INTERPRETAÇÃO SOBRE A VIDA
O filme de Scorcese procura uma interpretação sobre a vida de um missionário no Japão no século XVII, em especial durante a dura perseguição, que durou quase um século. O caso que serve de base ao livro de Endo tem a ver com a apostasia do Padre Cristóvão Ferreira em 1633 – caso inédito até então. Perante as perseguições, houve necessidade de resistir. Daí que os jesuítas tenham assumido a exigência de algum tipo de acomodação cultural, como no caso dos ritos. No livro, tudo começa por um dado dramático: “A notícia chegou à Igreja de Roma.

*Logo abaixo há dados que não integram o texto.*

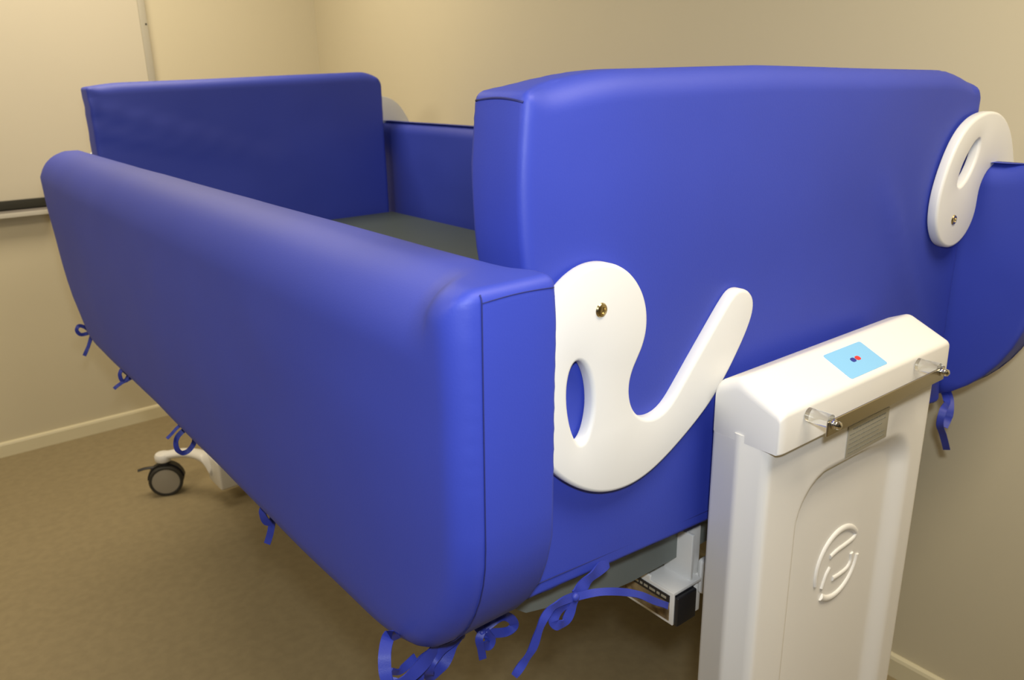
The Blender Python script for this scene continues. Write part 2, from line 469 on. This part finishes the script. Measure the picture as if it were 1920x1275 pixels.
# ------------------------------------------------------------------ the bed
bed = empty('cot_bed', (1.076, 1.75, 0))
tag(bed, 'high-low care bed with white end columns, castors and curled white latches', 'bed')

# deck under the mattress
bm = bmesh.new()
dp = [(.572, .922), (.572, .862), (.592, .846), (.745, .808), (.80, .803), (1.35, .803), (1.41, .808), (1.56, .846), (1.58, .862), (1.58, .922)]
ra = [bm.verts.new((x, .735, z)) for x, z in dp]; rb_ = [bm.verts.new((x, 2.70, z)) for x, z in dp]
bm.faces.new(ra); bm.faces.new(rb_)
for k in range(len(dp)): bm.faces.new((ra[k], ra[(k + 1) % len(dp)], rb_[(k + 1) % len(dp)], rb_[k]))
deck = from_bm('bed_deck', bm, FRAMEG, angle=20)
deck['label'] = 'grey deck under the mattress'
bm = bmesh.new()
for x in (.90, 1.20):
    add_box(bm, x, x + .05, .86, 2.74, .750, .802, .004)
for y in (1.0, 1.75, 2.5):
    add_box(bm, .70, 1.45, y, y + .04, .765, .802, .003)
rails = from_bm('frame_rail', bm, FRAMEG, angle=50)

# bracket joining deck and near column
bm = bmesh.new()
add_box(bm, .860, .925, .700, .790, .768, .774, .001)            # top plate of the box end
add_box(bm, .857, .861, .699, .800, .716, .774, .0008)           # thin white side skin at the mouth
add_box(bm, .857, .862, .748, .790, .772, .782, .002); add_box(bm, .857, .862, .762, .772, .772, .808, .002)            # upright lip
add_box(bm, .905, .938, .716, .735, .768, .858, .003)            # post
add_box(bm, .903, .909, .705, .76, .768, .856, .001)
add_box(bm, .926, .940, .712, .722, .700, .770, .002)            # tongue below
add_box(bm, .930, 1.00, .700, .716, .735, .800, .008)            # clamp plate
br = from_bm('frame_bracket', bm, WHITE, angle=40)
br['label'] = 'white bracket under the near end'
side = box('side_panel', .8555, .8568, .706, .800, .722, .754, TAN)
strip = box('label_strip', .8552, .8568, .706, .800, .755, .7675, BLACK)
ecap = box('end_cap', .860, .905, .692, .699, .715, .767, BLACK, .002)
ecap2 = box('end_cap', .865, .905, .699, .790, .716, .767, BLACK)
bm = bmesh.new()
xx = .712
for w in (.010, .006, .012, .008, .005, .011):
    add_box(bm, .8545, .8553, xx, xx + w, .7595, .7635); xx += w + .0035
ptext = from_bm('printed_line', bm, PLATE, smooth=False)
# ---- curled latches
HK = [(-0.07, 0.0243), (-0.0609, 0.0344), (-0.0471, 0.0449), (-0.0285, 0.0524), (-0.0126, 0.0558), (0.007, 0.0549), (0.0272, 0.0495), (0.0447, 0.0393), (0.0594, 0.0256), (0.0709, 0.0096), (0.0783, -0.0087), (0.0811, -0.0277), (0.0798, -0.0461), (0.0742, -0.061), (0.0656, -0.0752), (0.0569, -0.0867), (0.052, -0.1018), (0.0515, -0.1168), (0.0551, -0.1331), (0.0631, -0.1466), (0.0749, -0.157), (0.0906, -0.1624), (0.1063, -0.1632), (0.1219, -0.1574), (0.1335, -0.1489), (0.1449, -0.1358), (0.1717, -0.1061), (0.2067, -0.0675), (0.2383, -0.0334), (0.2484, -0.0237), (0.2638, -0.0201), (0.2829, -0.0264), (0.2949, -0.041), (0.2962, -0.0592), (0.2851, -0.0841), (0.265, -0.1131), (0.2409, -0.1455), (0.2171, -0.1701), (0.1913, -0.1891), (0.1585, -0.2101), (0.1263, -0.2275), (0.0946, -0.2414), (0.0635, -0.2473), (0.0331, -0.2461), (0.0036, -0.2388), (-0.0249, -0.2249), (-0.0523, -0.204), (-0.0784, -0.1787), (-.096, -.148), (-.105, -.115), (-.1055, -.08), (-.101, -.045), (-.093, -.012), (-.082, .008)]
SL = [(-0.0337, -0.0531), (-0.0238, -0.0592), (-0.0152, -0.0742), (-0.0098, -0.0965), (-0.0084, -0.1182), (-0.0124, -0.1386), (-0.019, -0.1557), (-0.0274, -0.164), (-0.0376, -0.1554), (-0.046, -0.1341), (-0.0511, -0.1064), (-0.0518, -0.0855), (-0.0481, -0.066), (-0.0417, -0.0549)]

def latch(bx, bz, y0, y1, mirror=False, rot=0., scale=1., face=-1):
    """plate between y0 (front, seen) and y1; bolt at (bx, bz)"""
    def smooth_loop(L):
        P = [Vector((a, b, 0)) for a, b in L]
        P = [(P[i - 1] + 2 * P[i] + P[(i + 1) % len(P)]) / 4 for i in range(len(P))]
        return [q.to_2d() for q in catmull(P, 4, True)]
    def tr(q):
        a, b = q.x * scale, q.y * scale
        if mirror: a = -a
        c, s = cos(rot), sin(rot); return Vector((c * a - s * b, s * a + c * b))
    O = [tr(q) for q in smooth_loop(HK)]; S = [tr(q) for q in smooth_loop(SL)]
    bm = bmesh.new()
    e = .0055
    def stack(L, sign):
        I = inward(L); rows = []
        for k in range(5):
            ph = pi / 2 * k / 4; d = e * (1 - cos(ph)) * 1; yy = y0 + e * (1 - sin(ph)) if y0 < y1 else y0 - e * (1 - sin(ph))
            rows.append([bm.verts.new((bx + p.x + sign * i.x * d, yy, bz + p.y + sign * i.y * d)) for p, i in zip(L, I)])
        rows = rows[::-1]                                   # from the face rim to the side
        for k in range(3):
            ph = pi / 2 * k / 2; e2 = .002; d = e2 * (1 - cos(ph)); yy = y1 - e2 * (1 - sin(ph)) if y0 < y1 else y1 + e2 * (1 - sin(ph))
            rows.append([bm.verts.new((bx + p.x + sign * i.x * d, yy, bz + p.y + sign * i.y * d)) for p, i in zip(L, I)])
        n = len(L)
        for a, b in zip(rows, rows[1:]):
            for i in range(n): bm.faces.new((a[i], a[(i + 1) % n], b[(i + 1) % n], b[i]))
        return rows[0], rows[-1]
    f0, b0 = stack(O, 1); f1, b1 = stack(S, -1)
    for A, B in ((f0, f1), (b0, b1)):
        ed = []
        for L in (A, B):
            for i in range(len(L)): ed.append(bm.edges.get((L[i], L[(i + 1) % len(L)])))
        bmesh.ops.triangle_fill(bm, edges=ed, use_beauty=True)
    o = from_bm('latch', bm, HOOKM, angle=30)
    d = -1 if y0 < y1 else 1
    bolt = lathe('bolt', (bx, y0, bz), (0, d, 0), [(.0088, -.001), (.0088, .0005), (.0075, .0022), (.004, .003), (.0035, .0012), (0, .0012)], BRASS, n=28)
    bolt.parent = o; bolt['label'] = 'gold-tinted chrome bolt head'
    return o
import os
l1 = latch(.6368, 1.2865, .645, .6625)
l1['label'] = 'white curled latch swung open, tail up'
l2 = latch(1.5013, 1.284, .645, .6625, True, radians(147), .90)
l2['label'] = 'white curled latch hooked over the raised side'
l3 = latch(1.512, 1.284, 2.848, 2.8305, True, radians(147), .90)
l4 = latch(.6368, 1.2865, 2.848, 2.8305)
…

Enviado ao Japão pela Companhia de Jesus, Cristóvão Ferreira, submetido à tortura da fossa em Nagasáqui, apostatara. Missionário experiente, credor da maior estima, Ferreira já vivia no Japão há trinta e três anos. Ocupava o cargo de superior provincial e era tido como um exemplo inspirador tanto de clérigos como de leigos”… As cartas que, entretanto, mandara da região de Kamigata, onde se encontrava, revelavam uma grande determinação e coragem por parte do padre jesuíta. Essas missivas não faziam suspeitar ou prever qualquer negação. É verdade que a partir de 1587, sob a orientação do regente Hideyoshi, a perseguição ao Cristianismo tornou-se violenta e persistente, no entanto pouco se sabia sobre os procedimentos adotados para extirpar a influência cristã e ninguém estava em condições de prever o sentido e alcance das medidas. Silêncio trata das informações obtidas pelos Padres Sebastião Rodrigues e Francisco Garpe sobre o que se tinha passado com o Padre Ferreira. O romance é constituído por cartas de Sebastião Rodrigues e por outras informações, que nos levam aos estranhos acontecimentos que conduziram à apostasia do mais proeminente dos missionários no Japão…

 

UM DRAMA HUMANO E RELIGIOSO
Cristóvão Ferreira é obrigado a defrontar-se com as consequências de uma opção limite em que a fé pessoal está ligada ao destino de muitos cristãos japoneses condenados ao sacrifício supremo pelo qual ele se sente também responsável. E neste ponto não pode deixar de se lembrar a meditação angustiosa sobre o porquê da missão de Judas, porquê haver um apóstolo condenado à partida pelo facto de lhe caber a tarefa necessária de entregar o Mestre por trinta dinheiros. Quantos dramas pessoais repetem esse exemplo evangélico? “Basta, Senhor, basta! É agora o momento de quebrares o silêncio. Já não te podes calar por mais tempo. Mostra que és a justiça, a bondade, o amor por excelência. Tens de dizer alguma coisa para que o mundo saiba que existes”. Esse silêncio pesado domina o drama de quem tem de escolher entre o amor e a morte, sem saber exatamente onde estão um e o outro. A pressão é máxima, desde a culpa à dúvida, do silêncio ao amor. A apostasia concretizava-se pisando a imagem de Cristo. “Por amor deles, até o próprio Cristo teria apostatado”. E Ferreira dirá ao ouvido do novo apóstata: “Você vai agora realizar o mais doloroso ato de amor de que jamais alguém foi capaz”. Afinal: “Quando o padre assentou o pé no fumie nascia a manhã. Ao longe, um galo cantou”… O drama existencial é tratado magistralmente, não devendo apenas situar-se num momento histórico, projeta-se numa tensão civilizacional, entre as tradições milenares do Japão, o culto dos antepassados e o sincretismo religioso.O problema da reconciliação do Catolicismo com o meu sangue japonês… ensinou-me uma coisa (diz o romancista): que o homem japonês tem de absorver o Cristianismo sem o suporte de uma tradição, de uma história, de um legado, ou de uma sensibilidade cristãs. Que resistências, que angústias e sofrimentos tem custado esse esforço! Todavia é impossível resistir-lhe fechando os olhos às dificuldades. Não há dúvida: esta é a cruz peculiar reservada por Deus aos japoneses”.